Ele venceu o candidato Andrés Arauz, apoiado pelo ex-presidente Rafael Correa, principal liderança de esquerda. Lasso é conhecido por ser contrário à descriminalização do aborto.
Em março deste ano, ele vetou parcialmente uma lei aprovada pelo Parlamento equatoriano que permitia o aborto até a 18ª semana de gestação para mulheres vítimas de estupro.
Após o veto, o limite temporal para o aborto nessas situações ficou em 12 semanas. Desde junho, Lasso vem enfrentando uma série de protestos liderados por movimentos indígenas e de trabalhadores que se manifestam contra a inflação e aumento do desemprego no país.
Em junho, ele chegou a decretar estado de exceção em partes do país.
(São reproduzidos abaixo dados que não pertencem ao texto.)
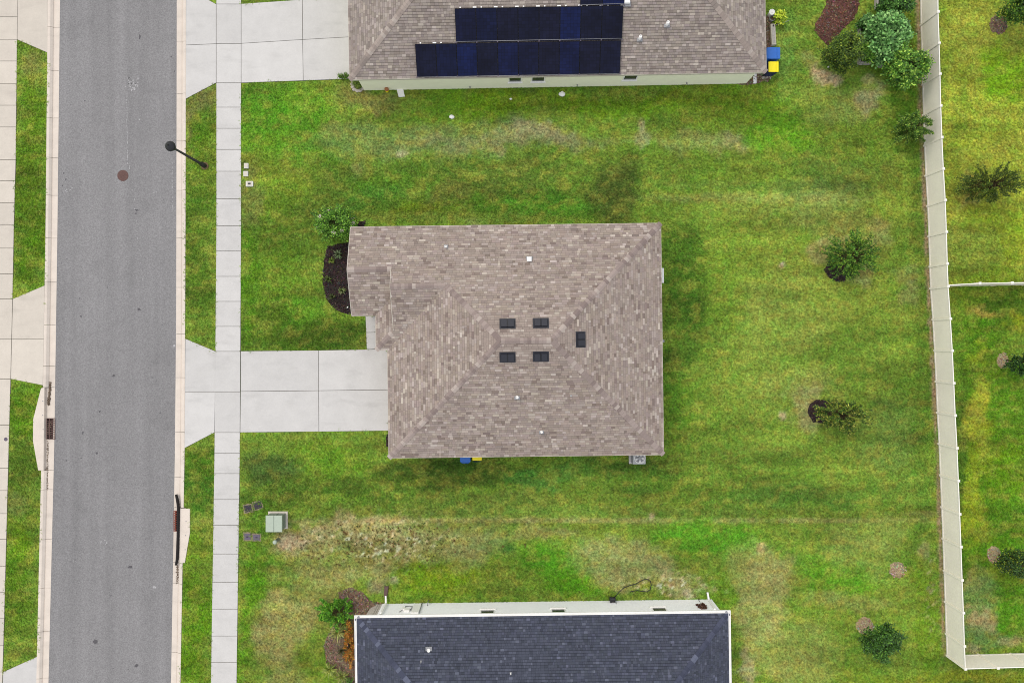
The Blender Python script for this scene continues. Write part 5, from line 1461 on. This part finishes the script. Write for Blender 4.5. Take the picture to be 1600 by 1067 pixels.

Desde então, entidades como a organização não-governamental Human Rights Watch vêm criticando o suposto uso excessivo da força na repressão da polícia contra os protestos.
Na Guatemala, o presidente é o líder de direita e conservador Alejandro Giammattei. Ele foi eleito em 2019.
Ex-chefe do sistema penitenciário do país, ele venceu as eleições prometendo acabar com a corrupção e endurecer o combate ao crime organizado no país. Ele também diz ser contra o aborto e defender a vida desde a concepção.
Giammattei também vem enfrentando protestos em seu país. Em março deste ano, por exemplo, mulheres protestaram pelas ruas do país contra um projeto de lei que previa penas de até 10 anos de prisão para quem se submetesse a um aborto.
Em um movimento que surpreendeu defensores dos direitos humanos, Giammattei anunciou que vetaria uma lei alegando que ela tinha "deficiências" e violaria a constituição do país.
Na Sérvia, o presidente é Aleksandar Vucic. Em abril, ele foi reeleito com 58% dos votos. Conservador, Vucic prometeu em sua campanha manter os laços políticos com a Rússia mesmo após o país invadir a Ucrânia.
Em agosto, após protestos pelas ruas da capital, Belgrado, Vucic anunciou que o governo iria proibir a realização de uma parada pan-europeia do orgulho LGBTQIA+. Ele justificou a decisão alegando que o país enfrenta ameaças de grupos de extrema-direita e tensões com o Kosovo. Entidades que defendem os direitos humanos afirmam que irão contestar a decisão judicialmente.